The following article is an in-depth analysis of the topic, written directly by Paolo Gagliardo.

Tariffs as an opportunity

Today, tariffs should be seen not as a “punishment” but as a structural industrial lever, a new independent variable, because they are permanent instruments of American economic policy, designed and calibrated to attract investment, facilities, and jobs within national borders, and to rebuild the manufacturing base that has been sacrificed for decades to the logic of “Wall Street.”

These plans confirm that American industrial policy does not discourage foreign investment, but selects and rewards those who produce on American soil. It is proof that the new “Main Street” economy can attract global capital, provided that it comes with real skills, factories, and jobs, and it is a revival of American competitiveness, also as a strategic response to Chinese industrial and technological pressure.

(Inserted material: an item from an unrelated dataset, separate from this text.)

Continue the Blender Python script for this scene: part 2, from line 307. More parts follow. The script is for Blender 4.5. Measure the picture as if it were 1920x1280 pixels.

These examples can easily be scaled down to smaller levels and apply to all Italian companies, not just large corporations. The approach is the same: invest, localize, establish roots. Understanding this—and acting on it—makes the difference between suffering the rules or turning them into a real competitive advantage.

In this context, tariffs should not be seen as a cost, but as a call to action: an invitation to rethink one’s presence in the United States in terms of production and not just trade. If competitors continue to export everything from abroad, their landed cost will inevitably rise by 10-15%, while those who produce locally will be able to defend their margins, reduce lead times, and participate in public tenders. It is a paradigm shift: tariffs do not penalize those who invest, but those who stand still.

Moreover, factories employing 5,000 people are not necessary: a visible, consistent, and credible presence is sufficient.

A recent example: an Italian manufacturer of steel processing machinery inaugurated the construction of its new US headquarters in Georgia in 2025. With an initial investment of $20 million and plans to hire 90 people, the project includes a warehouse, a testing/assembly center, and a “local-for-local” strategy to integrate American skills and supply chains.

Tariffs protect those who move, not those who wait. They are a defensive barrier for those who put down roots locally and an entry tax for those who remain ‘only’ exporters.